• **Your instructions**: Set down the material below in full, matching it exactly.

• **Given information**:

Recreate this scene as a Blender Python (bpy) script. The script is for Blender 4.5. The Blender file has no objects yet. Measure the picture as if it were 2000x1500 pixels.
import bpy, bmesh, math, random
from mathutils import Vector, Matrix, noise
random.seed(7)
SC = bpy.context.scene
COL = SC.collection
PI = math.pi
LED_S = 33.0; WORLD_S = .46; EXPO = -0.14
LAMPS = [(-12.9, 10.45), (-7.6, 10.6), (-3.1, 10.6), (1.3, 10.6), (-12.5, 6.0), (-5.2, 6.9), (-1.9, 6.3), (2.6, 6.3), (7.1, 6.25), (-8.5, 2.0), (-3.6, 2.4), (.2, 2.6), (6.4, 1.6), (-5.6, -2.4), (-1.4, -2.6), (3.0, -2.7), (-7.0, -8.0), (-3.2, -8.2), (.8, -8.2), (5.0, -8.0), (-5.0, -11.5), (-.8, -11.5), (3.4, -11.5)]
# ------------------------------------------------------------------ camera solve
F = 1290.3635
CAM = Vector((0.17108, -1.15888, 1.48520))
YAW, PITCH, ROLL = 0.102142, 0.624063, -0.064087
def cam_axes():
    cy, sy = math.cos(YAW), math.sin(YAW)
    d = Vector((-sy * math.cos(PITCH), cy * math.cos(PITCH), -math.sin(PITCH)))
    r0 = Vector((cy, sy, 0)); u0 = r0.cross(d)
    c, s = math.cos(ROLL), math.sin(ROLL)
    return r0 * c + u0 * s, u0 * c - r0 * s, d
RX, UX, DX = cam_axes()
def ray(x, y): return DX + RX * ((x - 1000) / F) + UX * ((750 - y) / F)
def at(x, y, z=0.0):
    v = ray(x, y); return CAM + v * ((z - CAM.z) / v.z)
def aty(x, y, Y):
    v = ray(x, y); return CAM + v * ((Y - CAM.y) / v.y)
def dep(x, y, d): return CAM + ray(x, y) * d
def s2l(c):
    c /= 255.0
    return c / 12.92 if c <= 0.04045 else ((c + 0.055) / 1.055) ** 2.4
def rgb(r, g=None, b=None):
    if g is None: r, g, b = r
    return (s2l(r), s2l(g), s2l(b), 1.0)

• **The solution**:
Recreate this scene as a Blender Python (bpy) script. The script is for Blender 4.5. The Blender file has no objects yet. Measure the picture as if it were 2000x1500 pixels.
import bpy, bmesh, math, random
from mathutils import Vector, Matrix, noise
random.seed(7)
SC = bpy.context.scene
COL = SC.collection
PI = math.pi
LED_S = 33.0; WORLD_S = .46; EXPO = -0.14
LAMPS = [(-12.9, 10.45), (-7.6, 10.6), (-3.1, 10.6), (1.3, 10.6), (-12.5, 6.0), (-5.2, 6.9), (-1.9, 6.3), (2.6, 6.3), (7.1, 6.25), (-8.5, 2.0), (-3.6, 2.4), (.2, 2.6), (6.4, 1.6), (-5.6, -2.4), (-1.4, -2.6), (3.0, -2.7), (-7.0, -8.0), (-3.2, -8.2), (.8, -8.2), (5.0, -8.0), (-5.0, -11.5), (-.8, -11.5), (3.4, -11.5)]
# ------------------------------------------------------------------ camera solve
F = 1290.3635
CAM = Vector((0.17108, -1.15888, 1.48520))
YAW, PITCH, ROLL = 0.102142, 0.624063, -0.064087
def cam_axes():
    cy, sy = math.cos(YAW), math.sin(YAW)
    d = Vector((-sy * math.cos(PITCH), cy * math.cos(PITCH), -math.sin(PITCH)))
    r0 = Vector((cy, sy, 0)); u0 = r0.cross(d)
    c, s = math.cos(ROLL), math.sin(ROLL)
    return r0 * c + u0 * s, u0 * c - r0 * s, d
RX, UX, DX = cam_axes()
def ray(x, y): return DX + RX * ((x - 1000) / F) + UX * ((750 - y) / F)
def at(x, y, z=0.0):
    v = ray(x, y); return CAM + v * ((z - CAM.z) / v.z)
def aty(x, y, Y):
    v = ray(x, y); return CAM + v * ((Y - CAM.y) / v.y)
def dep(x, y, d): return CAM + ray(x, y) * d
def s2l(c):
    c /= 255.0
    return c / 12.92 if c <= 0.04045 else ((c + 0.055) / 1.055) ** 2.4
def rgb(r, g=None, b=None):
    if g is None: r, g, b = r
    return (s2l(r), s2l(g), s2l(b), 1.0)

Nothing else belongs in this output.